For Sarkisian, though, Muschamp’s game-management experience gained as a head coach was enough for the Texas head coach to call his new coordinator the head coach of the defense, affording Muschamp a level of freedom and responsibility Sarkisian was unwilling to grant his former defensive coordinator Pete Kwiatkowski, unceremoniously dumped for the fiery, peppery brunet.
Originally a top choice when Sarkisian left Alabama to take over the Texas program, Muschamp opted to take a lower-profile role as a defensive analyst under fellow Nick Saban disciple Kirby Smart at Georgia to spend more time with his family.
With both sons now in college, Muschamp was ready to return to calling defenses himself for the first time in more than a decade working for a like-minded head coach who also worked under Saban.
After Kwiatkowski was fired, co-defensive coordinator Johnny Nansen called the defense for the Citrus Bowl. On Thursday, Muschamp recalled his first impression of Sarkisian’s program observing a bowl practice of a team that missed the playoff, had opt outs, and was approaching a portal window.
“In my mind, I mentally prepared myself for a bad practice, and it was awesome. It was a great practice. It was competitive,” Muschamp said.
When practice was over, Muschamp called his wife and told her that they’d made the right decision.
“That speaks a lot to Coach Sark and the staff and the guys they recruited and the development and the culture that they have here,” Muschamp said.
Around the Texas practice facility this spring, it’s been a reunion. Brown was at practice on Thursday. The Acho brothers and Jackson Jeffcoat have been around. Ben Wells is working on the support staff. Blake Gideon is one of his assistants again after leading Muschamp’s secondary in Austin.
“It’s been a wonderful experience,” Muschamp said. “Every day has been great.”

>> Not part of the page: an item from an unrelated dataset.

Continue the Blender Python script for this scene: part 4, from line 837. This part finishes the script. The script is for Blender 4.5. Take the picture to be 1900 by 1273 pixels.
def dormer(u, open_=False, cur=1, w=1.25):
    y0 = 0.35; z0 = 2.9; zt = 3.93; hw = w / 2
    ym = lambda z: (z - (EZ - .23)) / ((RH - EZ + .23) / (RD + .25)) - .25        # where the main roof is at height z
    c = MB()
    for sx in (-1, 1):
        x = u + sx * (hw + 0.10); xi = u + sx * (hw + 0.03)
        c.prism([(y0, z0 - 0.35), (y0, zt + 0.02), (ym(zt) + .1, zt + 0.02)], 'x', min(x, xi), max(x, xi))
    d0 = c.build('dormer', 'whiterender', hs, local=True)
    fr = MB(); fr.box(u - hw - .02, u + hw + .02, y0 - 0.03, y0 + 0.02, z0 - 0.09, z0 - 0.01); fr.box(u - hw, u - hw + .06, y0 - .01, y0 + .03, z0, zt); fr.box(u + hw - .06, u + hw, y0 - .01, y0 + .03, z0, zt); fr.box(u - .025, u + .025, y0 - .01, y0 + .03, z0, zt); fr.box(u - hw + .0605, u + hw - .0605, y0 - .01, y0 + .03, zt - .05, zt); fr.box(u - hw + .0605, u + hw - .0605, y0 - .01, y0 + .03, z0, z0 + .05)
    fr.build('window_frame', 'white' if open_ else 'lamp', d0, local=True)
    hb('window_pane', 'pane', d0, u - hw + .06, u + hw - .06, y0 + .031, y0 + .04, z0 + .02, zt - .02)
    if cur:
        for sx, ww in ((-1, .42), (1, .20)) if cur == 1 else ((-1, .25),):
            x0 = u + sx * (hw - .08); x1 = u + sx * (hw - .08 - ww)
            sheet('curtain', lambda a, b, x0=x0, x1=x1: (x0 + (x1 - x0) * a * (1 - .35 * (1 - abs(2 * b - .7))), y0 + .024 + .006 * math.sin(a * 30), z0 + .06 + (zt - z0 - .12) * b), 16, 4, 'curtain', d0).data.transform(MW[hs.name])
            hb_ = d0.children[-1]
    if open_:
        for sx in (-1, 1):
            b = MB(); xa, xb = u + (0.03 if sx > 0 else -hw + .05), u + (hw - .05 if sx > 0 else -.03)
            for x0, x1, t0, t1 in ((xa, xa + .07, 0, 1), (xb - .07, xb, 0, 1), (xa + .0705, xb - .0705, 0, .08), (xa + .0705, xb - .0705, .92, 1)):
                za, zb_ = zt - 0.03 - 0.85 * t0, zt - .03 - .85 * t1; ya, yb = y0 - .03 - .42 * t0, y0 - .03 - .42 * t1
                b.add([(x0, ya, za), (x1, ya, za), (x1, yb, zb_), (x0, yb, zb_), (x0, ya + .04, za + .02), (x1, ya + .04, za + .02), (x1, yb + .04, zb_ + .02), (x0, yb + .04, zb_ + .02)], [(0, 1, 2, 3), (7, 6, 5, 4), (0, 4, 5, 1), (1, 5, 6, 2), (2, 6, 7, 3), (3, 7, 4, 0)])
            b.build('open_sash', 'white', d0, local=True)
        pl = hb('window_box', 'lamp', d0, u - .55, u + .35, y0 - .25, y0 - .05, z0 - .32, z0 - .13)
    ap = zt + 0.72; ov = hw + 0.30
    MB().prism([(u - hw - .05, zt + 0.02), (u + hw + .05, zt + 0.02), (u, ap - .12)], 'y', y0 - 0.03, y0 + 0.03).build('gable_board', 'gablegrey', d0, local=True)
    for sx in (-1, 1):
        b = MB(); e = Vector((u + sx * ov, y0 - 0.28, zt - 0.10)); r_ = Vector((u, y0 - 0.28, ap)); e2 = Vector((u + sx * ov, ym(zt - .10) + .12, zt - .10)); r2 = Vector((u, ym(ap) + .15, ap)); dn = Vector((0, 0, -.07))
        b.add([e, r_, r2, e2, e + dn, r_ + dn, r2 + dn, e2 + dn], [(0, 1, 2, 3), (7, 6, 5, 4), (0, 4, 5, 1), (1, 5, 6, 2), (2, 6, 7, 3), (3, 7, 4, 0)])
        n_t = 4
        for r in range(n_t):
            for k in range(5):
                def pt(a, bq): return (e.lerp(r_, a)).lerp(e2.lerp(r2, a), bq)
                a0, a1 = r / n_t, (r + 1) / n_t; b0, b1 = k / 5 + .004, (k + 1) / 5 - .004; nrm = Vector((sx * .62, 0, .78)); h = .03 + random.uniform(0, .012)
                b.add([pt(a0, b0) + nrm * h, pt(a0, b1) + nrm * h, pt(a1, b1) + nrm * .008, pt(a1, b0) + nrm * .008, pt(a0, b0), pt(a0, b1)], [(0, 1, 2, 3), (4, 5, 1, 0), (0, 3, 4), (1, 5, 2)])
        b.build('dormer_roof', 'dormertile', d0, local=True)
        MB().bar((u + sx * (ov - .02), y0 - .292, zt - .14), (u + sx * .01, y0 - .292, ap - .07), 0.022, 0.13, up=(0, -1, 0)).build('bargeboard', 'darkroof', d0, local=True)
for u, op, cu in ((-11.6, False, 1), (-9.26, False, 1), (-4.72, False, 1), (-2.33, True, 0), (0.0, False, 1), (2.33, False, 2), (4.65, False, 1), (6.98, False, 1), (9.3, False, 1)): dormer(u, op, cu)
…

In the 15 years since the last time Muschamp was the defensive coordinator for the Longhorns, his defensive philosophy has remained consistent.

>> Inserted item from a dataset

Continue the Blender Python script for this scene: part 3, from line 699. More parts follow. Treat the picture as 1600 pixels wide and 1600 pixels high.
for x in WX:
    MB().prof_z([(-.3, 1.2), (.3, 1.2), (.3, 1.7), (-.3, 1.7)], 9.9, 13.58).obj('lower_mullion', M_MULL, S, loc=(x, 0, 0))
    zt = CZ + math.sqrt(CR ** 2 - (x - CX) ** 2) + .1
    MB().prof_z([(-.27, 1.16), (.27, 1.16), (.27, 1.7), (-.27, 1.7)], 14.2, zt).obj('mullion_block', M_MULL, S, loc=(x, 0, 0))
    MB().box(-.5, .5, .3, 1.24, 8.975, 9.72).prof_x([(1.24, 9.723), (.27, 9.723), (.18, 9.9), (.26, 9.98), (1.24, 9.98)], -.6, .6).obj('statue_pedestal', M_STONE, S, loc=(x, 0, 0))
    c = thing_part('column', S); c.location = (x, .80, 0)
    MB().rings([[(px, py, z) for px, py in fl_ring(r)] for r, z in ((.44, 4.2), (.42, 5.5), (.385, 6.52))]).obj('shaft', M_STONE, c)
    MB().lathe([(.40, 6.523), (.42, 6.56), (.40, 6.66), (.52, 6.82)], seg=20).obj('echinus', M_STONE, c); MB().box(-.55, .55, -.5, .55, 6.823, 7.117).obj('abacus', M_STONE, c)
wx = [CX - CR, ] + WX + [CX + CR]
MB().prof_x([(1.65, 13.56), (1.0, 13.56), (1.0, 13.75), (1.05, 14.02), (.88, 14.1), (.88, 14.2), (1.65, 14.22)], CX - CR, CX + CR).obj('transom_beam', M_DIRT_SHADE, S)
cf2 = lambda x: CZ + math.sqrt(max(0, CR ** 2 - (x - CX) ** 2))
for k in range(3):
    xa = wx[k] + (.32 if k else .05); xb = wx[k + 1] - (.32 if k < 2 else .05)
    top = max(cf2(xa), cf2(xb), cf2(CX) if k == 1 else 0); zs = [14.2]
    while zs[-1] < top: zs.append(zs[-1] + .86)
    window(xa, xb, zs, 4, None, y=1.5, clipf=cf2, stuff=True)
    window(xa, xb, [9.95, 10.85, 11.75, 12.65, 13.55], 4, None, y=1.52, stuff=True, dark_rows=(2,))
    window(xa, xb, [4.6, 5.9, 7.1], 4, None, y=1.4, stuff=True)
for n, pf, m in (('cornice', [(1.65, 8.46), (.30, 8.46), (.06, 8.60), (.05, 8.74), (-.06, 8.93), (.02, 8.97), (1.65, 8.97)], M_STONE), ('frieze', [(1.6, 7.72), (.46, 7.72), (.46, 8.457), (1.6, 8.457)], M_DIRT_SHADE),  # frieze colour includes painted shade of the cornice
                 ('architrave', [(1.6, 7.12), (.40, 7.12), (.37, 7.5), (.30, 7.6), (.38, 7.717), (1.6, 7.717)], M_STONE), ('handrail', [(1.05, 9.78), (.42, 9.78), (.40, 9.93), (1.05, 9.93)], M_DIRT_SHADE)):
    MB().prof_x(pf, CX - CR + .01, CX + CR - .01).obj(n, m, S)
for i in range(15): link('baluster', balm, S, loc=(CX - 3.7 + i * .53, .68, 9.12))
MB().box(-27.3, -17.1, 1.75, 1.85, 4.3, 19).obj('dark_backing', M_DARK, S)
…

“I don’t know that philosophically, that a lot changes — we want to defend the middle of the field, we want to play tight coverage, we want to force the quarterback to throw into tight areas, obviously, stopping the run, creating it to be a one-dimensional game,” Muschamp said.
Muschamp’s reliance on press man coverage with his cornerbacks stands in contrast to the more conservative Kwiatkowski, who preferred a more bend-but-don’t-break approach with softer zone coverage.

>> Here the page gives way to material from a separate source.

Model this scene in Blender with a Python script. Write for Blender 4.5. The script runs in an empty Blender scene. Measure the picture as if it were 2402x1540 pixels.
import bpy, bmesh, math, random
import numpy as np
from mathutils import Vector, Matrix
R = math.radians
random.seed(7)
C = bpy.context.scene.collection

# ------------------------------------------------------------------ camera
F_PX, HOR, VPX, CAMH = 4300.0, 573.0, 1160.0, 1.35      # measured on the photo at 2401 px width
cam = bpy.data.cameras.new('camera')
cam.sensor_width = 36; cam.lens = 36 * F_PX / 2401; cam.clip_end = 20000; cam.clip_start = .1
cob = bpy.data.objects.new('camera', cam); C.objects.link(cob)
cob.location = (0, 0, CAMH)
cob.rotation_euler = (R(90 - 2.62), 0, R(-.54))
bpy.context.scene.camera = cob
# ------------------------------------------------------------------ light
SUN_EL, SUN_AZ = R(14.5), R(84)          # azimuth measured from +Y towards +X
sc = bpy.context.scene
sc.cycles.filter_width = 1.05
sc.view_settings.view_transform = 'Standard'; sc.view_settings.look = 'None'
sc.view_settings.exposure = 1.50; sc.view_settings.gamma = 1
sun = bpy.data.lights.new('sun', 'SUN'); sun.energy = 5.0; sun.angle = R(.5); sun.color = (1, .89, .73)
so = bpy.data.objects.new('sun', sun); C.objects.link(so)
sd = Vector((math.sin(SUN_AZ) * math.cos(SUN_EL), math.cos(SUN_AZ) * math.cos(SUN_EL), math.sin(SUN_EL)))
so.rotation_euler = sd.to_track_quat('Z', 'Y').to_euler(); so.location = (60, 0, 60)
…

“We believe in denying the ball, making the quarterbacks throw the ball in some tight spots, but we’re going to be multiple in what we do. You’ve got to give some, some different looks. You can’t live in it, but we certainly believe in getting our hands on people,” Muschamp said.
He’s still got that trademark intensity, too, wearing an “NT = NP” shirt on Thursday, which stands for “no thud equals no play.”
“Some guys, they don’t want to thud at practice. I call it a turn down. If you turn down too much, you won’t get on the bus to go to the game. You’ll be watching it from home. So if you don’t thud, you won’t play. That’s what this means. It’s very important to me,” Muschamp said.
What has changed is how opposing offenses approach the game.
“When I was here before you know tempo was kind of the fad — everybody wanted to go fast, play fast. No one ever motioned, no one ever shifted. They just wanted to go fast, get the call in, go as fast you want to go. Now people are falling back to more of a motion-shift,” Muschamp said.
So Muschamp appreciates the extensive use of motions and shifts by Sarkisian because it prepares his defense for game situations.
The athleticism of the student managers who run routes against the defense? Not so much, prompting Muschamp to call for combine-style tryouts.
“We’re trying to match routes against some really bad athletes,” Muschamp said.
The further synergy between Muschamp and Sarkisian helps, though, as the Texas head coach models his practices the way Saban did, giving the defense plenty of live reps.
But are there any concerns about all the time that has passed since Muschamp has called defenses?
“At the end of the day, it’s like riding a bike,” he said. “You don’t forget.”